Je pense que le leadership est bienvenu pour accélérer l’impact. Pour avoir une capacité à embarquer des gens sur de beaux projets, il faut avoir un talent de conviction. Si tu as une personnalité un peu neutre, ce sera plus compliqué. Plus on est portée par son projet, plus le leadership se grave dans nos cellules et les montagnes s’escaladent. 

Leader, on est déjà leader de soi-même, sans forcément être le modèle pour qui que ce soit. Il y a beaucoup des rôles modèles et trop méconnus, d’ailleurs. Quelquefois on me demande, qui est votre modèle ? Je suis incapable de répondre à cela puisqu’il y en a une quantité incroyable. Qui doit l’être plus que l’autre ?

J’ai fait bouger des lignes car j’ai surfé sur la vague des quotas de femmes dans les Conseils d’administration, en souhaitant bâtir au sein du cabinet une base de données qui allait rassembler toutes ces femmes qui avaient des parcours hallucinants. Je l’ai fait dans une dynamique extrêmement business et c’est au contact de ces femmes que je suis devenue totalement engagée et présidente de l’association International Women’s Forum en France. Parce que j’avais face à moi des femmes qui avaient entre trois et quatre enfants, des parcours internationaux, une charge mentale énorme. Et au-delà de cela, elles n’avaient pas suffisamment confiance en elles. Beaucoup manque d’audace. Je n’ai pas réfléchi, mais cela m’a fait me dépasser moi-même parce que j’étais tellement subjuguée par ce qu’elles étaient et effarée par ce manque de confiance et par le fait qu’il faille des quotas pour mettre ce genre de femmes dans les entreprises que je suis partie comme une météorite sur ce sujet, et j’ai fait bouger les lignes en faisant savoir haut et fort que ces femmes existaient. 

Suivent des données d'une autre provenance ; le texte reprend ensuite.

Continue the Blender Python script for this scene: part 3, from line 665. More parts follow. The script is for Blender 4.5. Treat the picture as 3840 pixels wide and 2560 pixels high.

À l’époque, il y avait peu de sociétés qui s’engageaient comme cela. Du coup, les médias sont venus. Puis j’ai animé des conférences, alors qu’il y a encore un an avant cela, j’étais incapable de prendre un micro et de m’exprimer ne serait-ce que devant trois personnes. Donc on est dans le donner- recevoir. Finalement quand on part comme cela sur un sujet sociétal d’une telle importance, qu’est la femme, on se surprend soi-même dans cet engouement à pouvoir faire des choses qui font bouger les lignes. Et le message de ce que je suis en train de dire est : si je l’ai fait, toutes les femmes peuvent le faire. Il ne faut vraiment pas être enfermé dans ses propres croyances. Il faut y aller.